Sir Eric also took the company on a huge spending spree in the US, investing around pounds 600m.

He was a true believer. 'Eric chose to invest in the supposed Thatcher-Reagan supply-side miracle, taking Tarmac's huge profits and over-committing it to expansion,' says one of Tarmac's sternest critics, Jamie Stevenson, an analyst with Kleinwort Benson Securities. 'He ignored Europe, unlike Redland and RMC, which invested on the Continent and have done far better.' Tarmac has been forced to cut back on its US operations.

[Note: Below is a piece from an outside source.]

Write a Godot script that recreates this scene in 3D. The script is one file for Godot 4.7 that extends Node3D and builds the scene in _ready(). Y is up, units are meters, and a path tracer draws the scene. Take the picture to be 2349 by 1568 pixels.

But it was housebuilding that made and lost Tarmac its fortune and battered Sir Eric's reputation. To the last he believed Thatcherite dogma and failed to see the danger signs. Even when interest rates began their rise, Tarmac went on building houses in great numbers while others were retrenching. Compounding the mistake, Sir Eric mishandled the City by failing to signal early enough the damage Tarmac was suffering.

'I've done nothing to be ashamed of,' he says. 'And I don't think I would do anything differently, except perhaps I would have stopped investing in 1988-89, so we could have entered the recession with cash and not debt.'

Like Baroness Thatcher, Sir Eric has a tendency to blame chancellors. 'All the talk of green shoots proved misplaced,' he observes, rather late in the day. 'I've been in housebuilding all my life, and have never seen anything like this recession. We were used to a downturn of say two years, but not one lasting four. And nobody has seen house prices collapsing like this before.'

But if he is disillusioned he does not show it, and he has not followed British Airways by cutting the Tory party contribution, even after a body blow earlier this year.

In order to cut capacity and trim costs in building materials, Sir Eric came up with one seeming master stroke - a proposed joint venture with Steetley. This time the Government failed to help out. In February the deal was referred to the Monopolies and Mergers Commission, and Redland took over Steetley. A crestfallen Sir Eric gave up hands-on control of Tarmac.

The court is now run differently. The executive jet has gone and the bosses must now use the company helicopter. But landing huge building contracts is still a people business, where entertaining goes with the territory. Tarmac retains a villa in the South of France and a large house in Scotland.

But the Simms regime will be different, with the new man in day-to- day charge taking power back to the centre from the baronies. The business is being cut back to three core operations - housing, quarrying and construction - and working capital is being trimmed to generate cash and reduce debt.

Sir Eric remains a born optimist. 'Tarmac will bounce back and housing will take the lead just as before.'

When he does leave Tarmac, he will not be bored. He has a clutch of non-executive directorships - chairman of the Midlands metal-basher IMI and James Beattie, a director of the Midland Bank - and is looking for more. He has just become a non- executive director of United Newspapers, run by Lord Stevens, who has been under heavy pressure from City institutions to recruit some new blood to the boardroom.

Meanwhile Sir Eric is faithful to Tarmac to the last. He has recently bought more shares and now holds well over a million. Is he betting on the recovery he foresees - or a takeover bid?